In the locker room Auriemma told his devastated players that there will come a time they can appreciate all that the team accomplish­ed during the season but he knows it is going to take a while.

“This stings and will hurt for a long time,” Williams said. “I am really proud of what we did this year. I am really proud of the guys that stepped up. I think it just shows what kind of future we have.”

Saniya Chong is the only player in the regular rotation graduating. Duke transfer Azura Stevens, who would have been in the conversati­on for All-Americans had she been eligible with add size and versatilit­y. Kentucky transfer Batouly Camara will give the Huskies another post player while national high school player of the year Megan Walker highlights a top-notch recruiting class. Depth or a lack of depth was an Achilles’ heel of this UConn team and that won’t be an issue moving forward.

Still, that doesn’t help ease the pain.

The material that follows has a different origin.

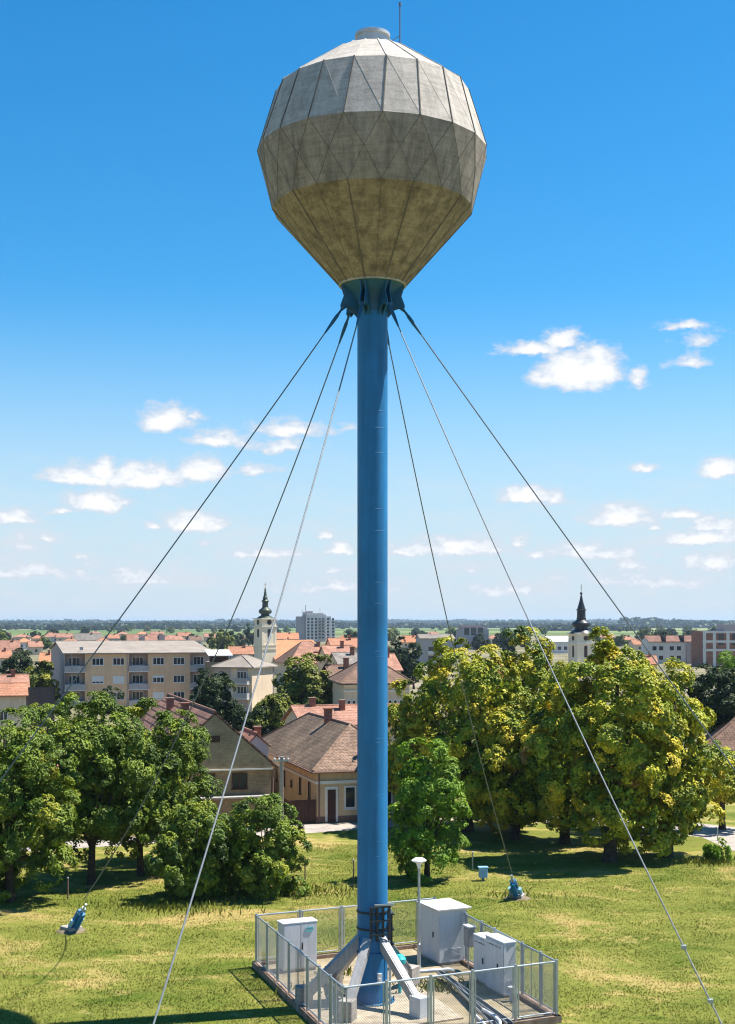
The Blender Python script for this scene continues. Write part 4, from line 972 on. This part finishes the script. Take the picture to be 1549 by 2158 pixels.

The knowledge that UConn was part of what figures to be one of the most talked about women’s college basketball games in recent memory and according to ESPN, the most streamed women’s Final Four game ever is also of little consolatio­n for the players who were so close to leading the Huskies to an unpreceden­ted fifth straight national title.

“I didn’t care when people said we were ruining basketball anyway and I didn’t want us to lose so people like basketball better,” Collier said. “I am sure it was a great game to watch and I am sure people are happy we lost but we wanted to come out with the win.

“I personally hadn’t lost a game here so it is my first loss and I can’t believe it happened.”